The failure is usually not deliberate harm. It is systemic gravity. Maintaining context is expensive. It takes time to record sources, name uncertainty, preserve dissent, and attach a repair path. Under deadline pressure, the system rewards the artifact that looks complete enough to move. Once the artifact travels, later actors inherit its authority without inheriting its situation.

This is how an artifact becomes an alibi. The file exists, so the decision appears documented. The metric exists, so the judgment appears objective. The transcript exists, so the forum appears informed. But the group may still be unable to reconstruct what was observed, how it was interpreted, what alternatives were excluded, and what consequence returned from the action.

Accountable artifacts resist that drift. They do not ask every record to become heavy. They ask consequential records to carry enough context that later people are not forced to choose between blind trust and total reinvestigation.

The Engineering Anchor

The first anchor is Accountability Assessment. A record cannot create accountability by itself. It can only support assessability. Consequences still need to be named, evidence still needs to be interpreted, and a forum still needs enough participation to make repair possible. An accountable artifact therefore keeps those functions distinguishable. It preserves evidence without pretending evidence is judgment. It records responsibility without turning responsibility into automatic blame.

The second anchor is Reality-Contact. A portable artifact must remain answerable to the situation it came from. That means source, context, interpretation, consequence, and repair route need some preserved relation. The artifact does not need to contain the whole world. It needs enough contact that the world can push back when the artifact is incomplete.

The third anchor is the digital interaction boundary. The internal doctrine models interaction as a discrete Initiator-Target-Action payload. Publicly, the important point is simpler: digital work turns a living situation into a compact signal. That signal is useful only when the receiving system knows what kind of sensor produced it, what conditions shaped it, and what authority it should or should not carry.

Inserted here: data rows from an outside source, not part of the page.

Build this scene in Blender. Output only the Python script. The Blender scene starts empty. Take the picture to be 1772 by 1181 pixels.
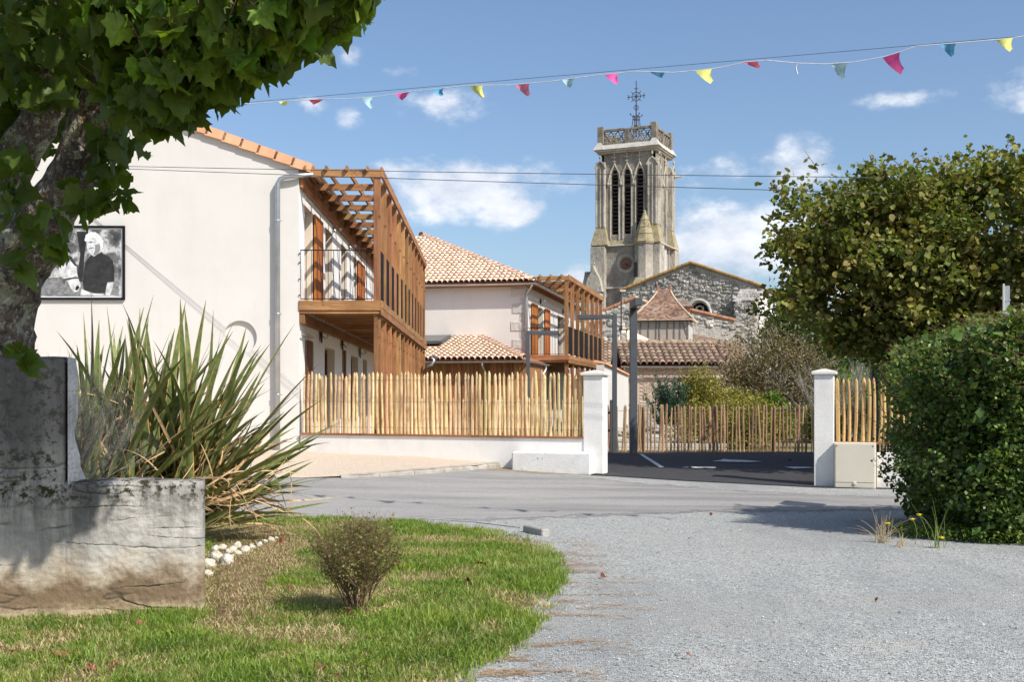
import bpy, math, random
import numpy as np
from mathutils import Vector, Matrix, noise
from mathutils.geometry import tessellate_polygon

R = math.radians
scene = bpy.context.scene
col = scene.collection
rnd = random.Random(7)

# ------------------------------------------------------------------ camera, sky, sun
F = 2000.0
CAMZ = 1.5
cam_data = bpy.data.cameras.new('camera')
cam_data.sensor_width = 36
cam_data.lens = F / 1772 * 36
cam_data.shift_y = 103.5 / 1772
cam_data.clip_end = 5000
cam = bpy.data.objects.new('camera', cam_data)
cam.location = (0, 0, CAMZ)
cam.rotation_euler = (R(90), 0, 0)
col.objects.link(cam)
scene.camera = cam

SUN_EL, SUN_AZ = 43.0, 133.0          # azimuth clockwise from +Y
scene.view_settings.view_transform = 'Standard'
scene.view_settings.look = 'None'
scene.view_settings.gamma = 1
scene.view_settings.exposure = 0.32
SKY_S = 0.125

sun_d = bpy.data.lights.new('sun', 'SUN')
sun_d.energy = 4.2
sun_d.angle = R(0.53)
sun_d.color = (1.0, 0.95, 0.87)
sun = bpy.data.objects.new('sun', sun_d)
_sd = Vector((math.sin(R(SUN_AZ)) * math.cos(R(SUN_EL)), math.cos(R(SUN_AZ)) * math.cos(R(SUN_EL)), math.sin(R(SUN_EL))))
sun.rotation_euler = _sd.to_track_quat('Z', 'Y').to_euler()
sun.location = (20, -20, 30)
col.objects.link(sun)

world = bpy.data.worlds.new('World')
scene.world = world
world.use_nodes = True
wn, wl = world.node_tree.nodes, world.node_tree.links
wn.clear()

def N(nodes, t, **kw):
    n = nodes.new(t)
    for k, v in kw.items():
        if k.startswith('i_'):
            key = k[2:]
            key = int(key) if key.isdigit() else key
            n.inputs[key].default_value = v
        else:
            setattr(n, k, v)
    return n

def build_world():
    out = N(wn, 'ShaderNodeOutputWorld')
    bg = N(wn, 'ShaderNodeBackground'); bg.inputs[1].default_value = SKY_S
    sky = N(wn, 'ShaderNodeTexSky')
    sky.sky_type = 'NISHITA'; sky.sun_disc = False
    sky.sun_elevation = R(SUN_EL); sky.sun_rotation = R(SUN_AZ)
    sky.altitude = 50; sky.air_density = 1.0; sky.dust_density = 1.7; sky.ozone_density = 3.6
    tc = N(wn, 'ShaderNodeTexCoord')
    # clouds: soft lumps standing in given directions, broken up by noise
    clouds = [  # px, py, half width, half height, weight
        (800, 325, 190, 62, 1.0), (885, 365, 85, 40, 1.0), (700, 300, 75, 34, .8), (770, 180, 75, 40, .70), (540, 182, 40, 26, .55),
        (602, 203, 30, 22, .5), (606, 102, 24, 22, .42), (690, 124, 60, 22, .45), (1000, 482, 52, 42, .8), (935, 505, 50, 22, .5),
        (1255, 425, 150, 80, 1.1), (1380, 290, 75, 52, .85), (1235, 300, 75, 34, .45), (1790, 155, 70, 46, .5), (1560, 172, 95, 16, .38),
        (1480, 440, 200, 90, .9), (330, 420, 200, 80, .5), (-200, 300, 220, 70, .8), (2100, 330, 260, 80, .9)]
    g_prev = None
    for px, py, hw, hh, w in clouds:
        c = Vector(((px - 886) / F, 1, (694 - py) / F)).normalized()
        sub = N(wn, 'ShaderNodeVectorMath', operation='SUBTRACT'); sub.inputs[1].default_value = c
        wl.new(tc.outputs['Generated'], sub.inputs[0])
        mul = N(wn, 'ShaderNodeVectorMath', operation='MULTIPLY')
        mul.inputs[1].default_value = (F / hw, 3.0, F / hh)
        wl.new(sub.outputs[0], mul.inputs[0])
        ln = N(wn, 'ShaderNodeVectorMath', operation='LENGTH'); wl.new(mul.outputs[0], ln.inputs[0])
        mr = N(wn, 'ShaderNodeMapRange'); mr.interpolation_type = 'SMOOTHSTEP'
        mr.inputs[1].default_value = 1.45; mr.inputs[2].default_value = 0.0
        mr.inputs[3].default_value = 0.0; mr.inputs[4].default_value = w
        wl.new(ln.outputs['Value'], mr.inputs[0])
        if g_prev is None:
            g_prev = mr.outputs[0]
        else:
            mx = N(wn, 'ShaderNodeMath', operation='MAXIMUM')
            wl.new(g_prev, mx.inputs[0]); wl.new(mr.outputs[0], mx.inputs[1]); g_prev = mx.outputs[0]
    mp = N(wn, 'ShaderNodeMapping'); mp.inputs['Scale'].default_value = (1, 1, 1.7)
    wl.new(tc.outputs['Generated'], mp.inputs[0])
    nz = N(wn, 'ShaderNodeTexNoise', i_Scale=17.0, i_Detail=9.0, i_Roughness=0.62); wl.new(mp.outputs[0], nz.inputs['Vector'])
    n2 = N(wn, 'ShaderNodeTexNoise', i_Scale=3.2, i_Detail=6.0, i_Roughness=0.55); wl.new(mp.outputs[0], n2.inputs['Vector'])
    # generic scattered clouds away from the view
    sep = N(wn, 'ShaderNodeSeparateXYZ'); wl.new(tc.outputs['Generated'], sep.inputs[0])
    aw = N(wn, 'ShaderNodeMapRange'); aw.inputs[1].default_value = 0.88; aw.inputs[2].default_value = 0.6
    aw.inputs[3].default_value = 0; aw.inputs[4].default_value = 1; wl.new(sep.outputs['Y'], aw.inputs[0])
    gm = N(wn, 'ShaderNodeMapRange'); gm.inputs[1].default_value = 0.52; gm.inputs[2].default_value = 0.72
    gm.inputs[3].default_value = 0; gm.inputs[4].default_value = 1; wl.new(n2.outputs[0], gm.inputs[0])
    gen = N(wn, 'ShaderNodeMath', operation='MULTIPLY'); wl.new(aw.outputs[0], gen.inputs[0]); wl.new(gm.outputs[0], gen.inputs[1])
    mx = N(wn, 'ShaderNodeMath', operation='MAXIMUM'); wl.new(g_prev, mx.inputs[0]); wl.new(gen.outputs[0], mx.inputs[1])
    nn = N(wn, 'ShaderNodeMath', operation='MULTIPLY_ADD'); nn.inputs[1].default_value = 1.9; nn.inputs[2].default_value = -1.0
    wl.new(nz.outputs[0], nn.inputs[0])
    ad = N(wn, 'ShaderNodeMath', operation='ADD'); wl.new(mx.outputs[0], ad.inputs[0]); wl.new(nn.outputs[0], ad.inputs[1])
    ms = N(wn, 'ShaderNodeMapRange'); ms.interpolation_type = 'SMOOTHSTEP'
    ms.inputs[1].default_value = 0.17; ms.inputs[2].default_value = 0.80; ms.inputs[3].default_value = 0; ms.inputs[4].default_value = 0.93
    wl.new(ad.outputs[0], ms.inputs[0])
    gate = N(wn, 'ShaderNodeMath', operation='MULTIPLY')
    g2 = N(wn, 'ShaderNodeMapRange'); g2.inputs[1].default_value = 0.0; g2.inputs[2].default_value = 0.3
    g2.inputs[3].default_value = 0; g2.inputs[4].default_value = 1; wl.new(mx.outputs[0], g2.inputs[0])
    wl.new(ms.outputs[0], gate.inputs[0]); wl.new(g2.outputs[0], gate.inputs[1])
    # cloud brightness varies with thickness
    cr = N(wn, 'ShaderNodeMapRange'); cr.inputs[1].default_value = 0.35; cr.inputs[2].default_value = 0.68
    cr.inputs[3].default_value = 0; cr.inputs[4].default_value = 1; wl.new(nz.outputs[0], cr.inputs[0])
    cm = N(wn, 'ShaderNodeMix'); cm.data_type = 'RGBA'
    cm.inputs[6].default_value = (4.4, 4.8, 5.7, 1); cm.inputs[7].default_value = (7.1, 7.25, 7.5, 1)
    wl.new(cr.outputs[0], cm.inputs[0])
    m = N(wn, 'ShaderNodeMix'); m.data_type = 'RGBA'
    wl.new(gate.outputs[0], m.inputs[0]); wl.new(sky.outputs[0], m.inputs[6]); wl.new(cm.outputs[2], m.inputs[7])
    wl.new(m.outputs[2], bg.inputs[0]); wl.new(bg.outputs[0], out.inputs[0])
build_world()

# ------------------------------------------------------------------ materials
MATS = {}
def ramp(nt, src, stops):
    r = nt.nodes.new('ShaderNodeValToRGB')
    e = r.color_ramp.elements
    while len(e) > len(stops): e.remove(e[-1])
    while len(e) < len(stops): e.new(0.5)
    for i, (p, c) in enumerate(stops):
        e[i].position = p; e[i].color = (*c, 1) if len(c) == 3 else c
    nt.links.new(src, r.inputs[0])
    return r

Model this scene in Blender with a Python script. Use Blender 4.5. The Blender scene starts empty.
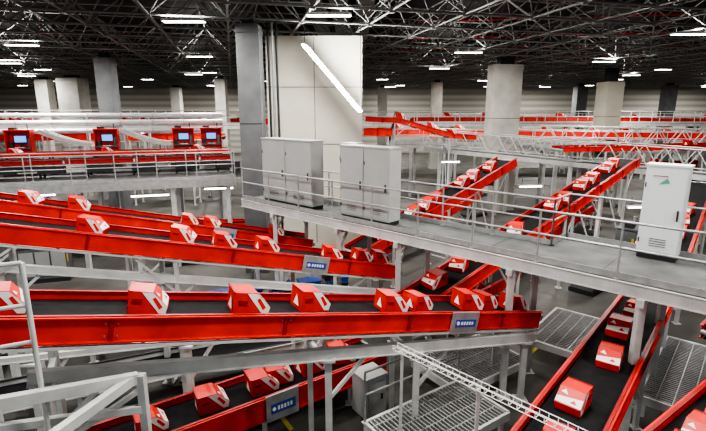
import bpy, math, random
from mathutils import Vector, Matrix
random.seed(7)
V = Vector
UP = V((0,0,1))
# ---------------------------------------------------------------- materials
def mat(name, col, rough=0.5, metal=0.0, noise=0.0, nscale=4.0, emit=None, estr=0.0, bump=0.0, spec=0.5):
    m = bpy.data.materials.new(name); m.use_nodes = True
    nt = m.node_tree; b = nt.nodes["Principled BSDF"]
    b.inputs["Base Color"].default_value = (*col,1)
    b.inputs["Roughness"].default_value = rough
    b.inputs["Metallic"].default_value = metal
    b.inputs["Specular IOR Level"].default_value = spec
    if noise > 0 or bump > 0:
        tc = nt.nodes.new("ShaderNodeTexCoord")
        n = nt.nodes.new("ShaderNodeTexNoise"); n.inputs["Scale"].default_value = nscale; n.inputs["Detail"].default_value = 8
        nt.links.new(tc.outputs["Object"], n.inputs["Vector"])
        if noise > 0:
            r = nt.nodes.new("ShaderNodeValToRGB")
            r.color_ramp.elements[0].position = 0.3; r.color_ramp.elements[1].position = 0.7
            r.color_ramp.elements[0].color = tuple(c*(1-noise) for c in col)+(1,)
            r.color_ramp.elements[1].color = tuple(min(1,c*(1+noise)) for c in col)+(1,)
            nt.links.new(n.outputs["Fac"], r.inputs["Fac"]); nt.links.new(r.outputs["Color"], b.inputs["Base Color"])
        if bump > 0:
            bp = nt.nodes.new("ShaderNodeBump"); bp.inputs["Strength"].default_value = bump
            nt.links.new(n.outputs["Fac"], bp.inputs["Height"]); nt.links.new(bp.outputs["Normal"], b.inputs["Normal"])
    if emit:
        b.inputs["Emission Color"].default_value = (*emit,1); b.inputs["Emission Strength"].default_value = estr
    return m
M = {
 'red':  mat("red_paint",(0.62,0.020,0.009),0.42,noise=0.22,nscale=2.2),
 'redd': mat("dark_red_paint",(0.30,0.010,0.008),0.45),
 'steel':mat("pale_painted_steel",(0.50,0.51,0.50),0.45,0.1,noise=0.15,nscale=3),
 'galv': mat("galvanised_steel",(0.36,0.37,0.37),0.4,0.4,noise=0.15,nscale=6),
 'deck': mat("deck_plate",(0.10,0.102,0.10),0.65,0.0,noise=0.3,nscale=2,spec=.3),
 'belt': mat("rubber_belt",(0.012,0.012,0.013),0.75,noise=0.3,nscale=5,spec=.15),
 'dark': mat("dark_metal",(0.035,0.037,0.04),0.5,0.3),
 'white':mat("white_plastic",(0.78,0.78,0.76),0.4),
 'cab':  mat("cabinet_enamel",(0.34,0.35,0.345),0.45,noise=0.06,nscale=2),
 'cabw': mat("cabinet_white_enamel",(0.66,0.69,0.69),0.4),
 'blue': mat("blue_label",(0.03,0.08,0.33),0.5),
 'green':mat("green_logo",(0.1,0.35,0.25),0.5),
 'conc': mat("column_concrete",(0.44,0.43,0.39),0.8,noise=0.18,nscale=1.2,bump=0.1),
 'concd':mat("column_concrete_dark",(0.12,0.125,0.13),0.8,noise=0.2,nscale=1.2),
 'clad': mat("block_cladding",(0.47,0.45,0.38),0.7,noise=0.08,nscale=0.8),
 'truss':mat("truss_steel",(0.22,0.225,0.215),0.5,0.1),
 'lamp': mat("lamp_diffuser",(1,1,1),0.5,emit=(1.0,0.98,0.93),estr=16),
 'lampb':mat("led_diffuser",(1,1,1),0.5,emit=(1.0,1.0,0.98),estr=90),
 'tube': mat("fluorescent_tube",(1,1,1),0.5,emit=(0.98,1.0,0.97),estr=12),
 'scr':  mat("monitor_screen",(0.02,0.1,0.4),0.3,emit=(0.08,0.35,0.9),estr=1.5),
 'yel':  mat("yellow_paint",(0.55,0.42,0.05),0.6),
 'bin':  mat("blue_bin_plastic",(0.02,0.07,0.30),0.4),
 'mach': mat("machine_grey",(0.13,0.135,0.14),0.5,0.2,noise=0.2,nscale=3),
 'duct': mat("silver_duct",(0.5,0.51,0.52),0.4,0.3,noise=0.1,nscale=3),
}
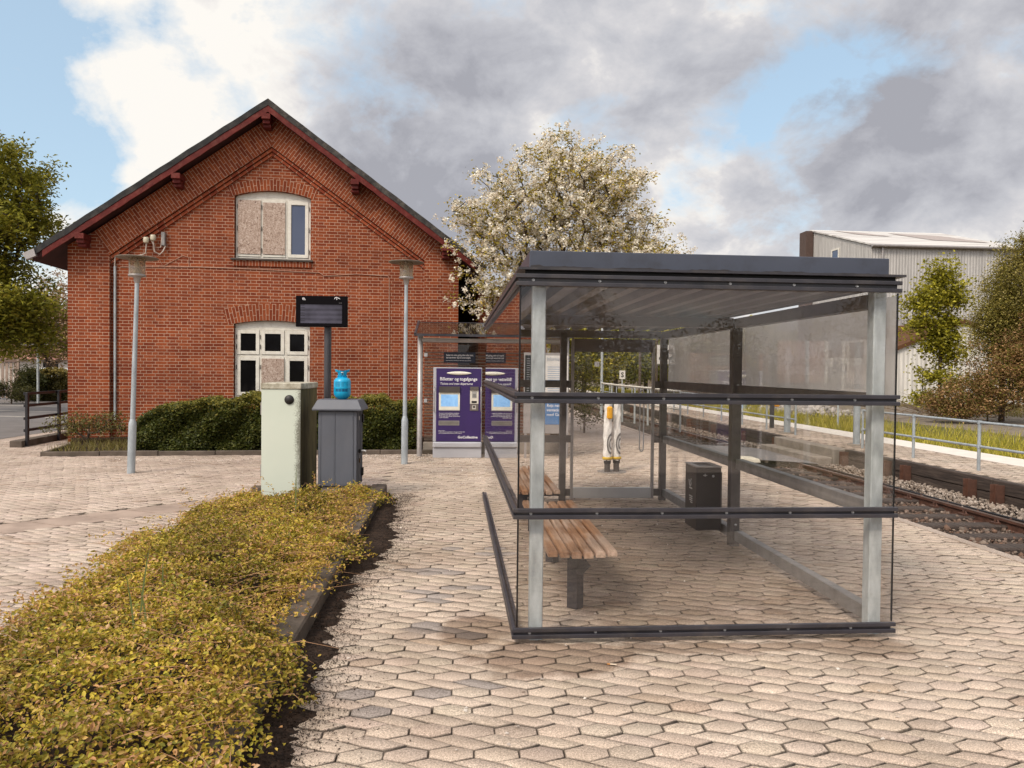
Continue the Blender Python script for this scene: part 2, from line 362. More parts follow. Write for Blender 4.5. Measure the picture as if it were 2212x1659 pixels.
# clouds near the sun (behind the viewer) are brighter
dt = t.n('ShaderNodeVectorMath', operation='DOT_PRODUCT'); t.l(D_, dt.inputs[0]); dt.inputs[1].default_value = sun_dir
glow = t.math('ADD', 1., t.math('MULTIPLY', t.math('POWER', 2.718, t.math('MULTIPLY', t.math('SUBTRACT', dt.outputs['Value'], 1.), 7.0)), 3.2))
cloud = t.mix(1., cloud, t.n('ShaderNodeCombineXYZ').outputs[0], 'MULTIPLY') if False else cloud
vs = t.n('ShaderNodeVectorMath', operation='SCALE'); t.l(cloud, vs.inputs[0]); t.l(glow, vs.inputs['Scale'])
WS = .1
cl = t.n('ShaderNodeVectorMath', operation='SCALE'); t.l(vs.outputs[0], cl.inputs[0]); cl.inputs['Scale'].default_value = .62 / WS
sk = t.mix(1., sky.outputs[0], (1.5,1.55,1.45), 'MULTIPLY'); sk = t.mix(.6, sk, (3.6,4.9,6.2)); sk = t.mix(1., sk, (.92,.89,.86), 'MULTIPLY')
bg = t.n('ShaderNodeBackground'); bg.inputs['Strength'].default_value = WS
t.l(t.mix(cover, sk, cl.outputs[0]), bg.inputs[0]); t.l(bg.outputs[0], t.out.inputs[0])
sl = bpy.data.lights.new('sun', 'SUN'); sl.energy = 1.5; sl.angle = R(14); sl.color = (1,.88,.72)
so = bpy.data.objects.new('sun', sl); COL.objects.link(so); so.rotation_euler = sun_dir.to_track_quat('Z', 'Y').to_euler(); so.location = (-8, -12, 20)
sc.view_settings.view_transform = 'Standard'; sc.view_settings.look = 'None'; sc.view_settings.gamma = 1; sc.view_settings.exposure = 0.68
cy = sc.cycles; cy.max_bounces = 8; cy.transparent_max_bounces = 24; cy.glossy_bounces = 4; cy.diffuse_bounces = 3; cy.caustics_reflective = False; cy.caustics_refractive = False
cy.use_denoising = True; cy.sample_clamp_indirect = 6

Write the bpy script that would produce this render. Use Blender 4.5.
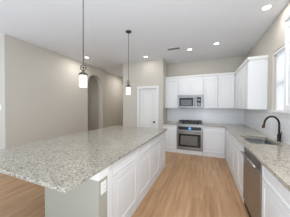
import bpy, bmesh, math
from math import sin, cos, pi, radians
from mathutils import Vector, Matrix

for o in list(bpy.data.objects):
    bpy.data.objects.remove(o)
scene = bpy.context.scene
COL = scene.collection

# ------------------------------------------------------------------ camera
cam_data = bpy.data.cameras.new('camera')
cam = bpy.data.objects.new('camera', cam_data)
COL.objects.link(cam)
TH, PIT, ROLL = 0.387, -0.012, 0.004
R0 = Vector((cos(TH), sin(TH), 0)); F0 = Vector((-sin(TH), cos(TH), 0)); U0 = Vector((0, 0, 1))
Fw = F0 * cos(PIT) + U0 * sin(PIT); Up = -F0 * sin(PIT) + U0 * cos(PIT)
Rc = R0 * cos(ROLL) + Up * sin(ROLL); Uc = Up * cos(ROLL) - R0 * sin(ROLL)
M = Matrix((Rc, Uc, -Fw)).transposed().to_4x4()
M.translation = Vector((0, 0, 1.456))
cam.matrix_world = M
cam_data.sensor_width = 36
cam_data.lens = 145.1 / 290 * 36
cam_data.clip_start = 0.05
scene.camera = cam

# ------------------------------------------------------------------ world / exposure
W = bpy.data.worlds.new('world'); scene.world = W; W.use_nodes = True
bg = W.node_tree.nodes['Background']
bg.inputs[0].default_value = (0.85, 0.95, 1.06, 1)

sun = bpy.data.lights.new('sun', 'SUN'); sun.energy = 2.6; sun.angle = radians(3); sun.color = (1, .98, .95)
suno = bpy.data.objects.new('sun', sun); COL.objects.link(suno)
suno.rotation_euler = Vector((-cos(radians(42)), -0.12, -sin(radians(42)))).to_track_quat('-Z', 'Y').to_euler()
vs = scene.view_settings
vs.view_transform = 'Standard'; vs.look = 'None'; vs.gamma = 1; vs.use_curve_mapping = False
vs.exposure = 0.12
DOWNLIGHT_W = 6.0
PW = dict(world=1.5, fill_left=6, up=0, back=38, d1=9, d2=2.2, d3=6, d4=3, d5=4, x1=4, x2=22, hl=14, al=7, pend=0.4)  #PW
PENDANT_W = PW['pend']
# added unseen fill lights, aimed at the ceiling to brighten the room
bg.inputs[1].default_value = PW['world']
def bounce(loc, aim, power, size=0.9):
    fl = bpy.data.lights.new('added_bounce_light', 'AREA'); fl.shape = 'DISK'; fl.size = size; fl.energy = power; fl.color = (0.92, 0.97, 1.02)
    o = bpy.data.objects.new('added_bounce_light', fl); COL.objects.link(o); o.location = loc
    o.rotation_euler = Vector(aim).to_track_quat('-Z', 'Y').to_euler()
if PW['fill_left']: bounce((-2.9, 0.0, 0.9), (0, 0.5, 1.0), PW['fill_left'])
if PW['up']: bounce((-1.2, -0.6, 0.9), (0.1, 0.4, 1.0), PW['up'])
if PW['back']: bounce((0.0, -0.45, 0.9), (0.05, 0.6, 1.0), PW['back'])

# ------------------------------------------------------------------ materials
def new_mat(name):
    m = bpy.data.materials.new(name); m.use_nodes = True
    return m, m.node_tree, m.node_tree.nodes['Principled BSDF']

def srgb(r, g, b):
    f = lambda c: ((c / 255) / 12.92) if c / 255 <= 0.04045 else (((c / 255) + 0.055) / 1.055) ** 2.4
    return (f(r), f(g), f(b), 1)

def plain(name, col, rough=0.5, metal=0.0, bump=0.0, bscale=80, spec=0.5, var=0.03):
    m, t, b = new_mat(name)
    tc = t.nodes.new('ShaderNodeTexCoord')
    no = t.nodes.new('ShaderNodeTexNoise'); no.inputs['Scale'].default_value = bscale
    t.links.new(tc.outputs['Object'], no.inputs['Vector'])
    mx = t.nodes.new('ShaderNodeMix'); mx.data_type = 'RGBA'
    mx.inputs['A'].default_value = tuple(c * (1 - var) for c in col[:3]) + (1,)
    mx.inputs['B'].default_value = tuple(min(1, c * (1 + var)) for c in col[:3]) + (1,)
    t.links.new(no.outputs['Fac'], mx.inputs['Factor'])
    t.links.new(mx.outputs['Result'], b.inputs['Base Color'])
    b.inputs['Roughness'].default_value = rough
    b.inputs['Metallic'].default_value = metal
    b.inputs['Specular IOR Level'].default_value = spec
    if bump:
        bp = t.nodes.new('ShaderNodeBump'); bp.inputs['Strength'].default_value = bump
        bp.inputs['Distance'].default_value = 0.002
        t.links.new(no.outputs['Fac'], bp.inputs['Height']); t.links.new(bp.outputs['Normal'], b.inputs['Normal'])
    return m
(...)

This is where SAMR matters. Substitution gives an old record a digital container. Augmentation attaches useful metadata. Modification changes the workflow so review, routing, and correction become part of the artifact. Redefinition becomes possible when artifacts no longer merely report work, but help groups coordinate accountable work that could not be sustained by memory alone.

Boundary Conditions

An accountable artifact is this:

  • A handoff object that preserves source, claim, warrant, uncertainty, responsibility, and repair route.
  • A support for situated judgment across distance, time, and role boundaries.
  • A way to reduce private memory burden without turning the record into an unquestionable authority.
  • A bridge between digital trace and human forum.

It is not this:

  • A document that looks official.
  • A dashboard metric without sensor context.
  • A compliance ritual.
  • A surveillance trace collected without participation or challenge rights.
  • A final verdict about a person, team, or situation.

The boundary is correction capacity. If an artifact can be challenged, contextualized, traced, and repaired, it can support accountable work. If it only travels as a sealed assertion, it may create administrative confidence while weakening the group's contact with the situation.

Drill Path

Use Accountability Assessment when the question is whether the artifact supports consequence, evidence, and forum quality without collapsing them into a single blame route.

Use Reality-Contact when the question is whether the artifact remains connected to the conditions that produced it and the consequences that followed from its use.

Use SAMR when the question is developmental: is the artifact merely a digital substitute, or has the workflow changed so that context, review, and repair become structurally easier?

The working test is practical:

  1. Can a later reviewer identify the source situation?
  2. Can they see what claim the artifact actually supports?
  3. Can they distinguish evidence from interpretation?
  4. Can affected people challenge or contextualize the record?
  5. Can the artifact route repair when later contact shows the earlier account was incomplete?

If the answer is no, the artifact may still be useful. It is not yet accountable.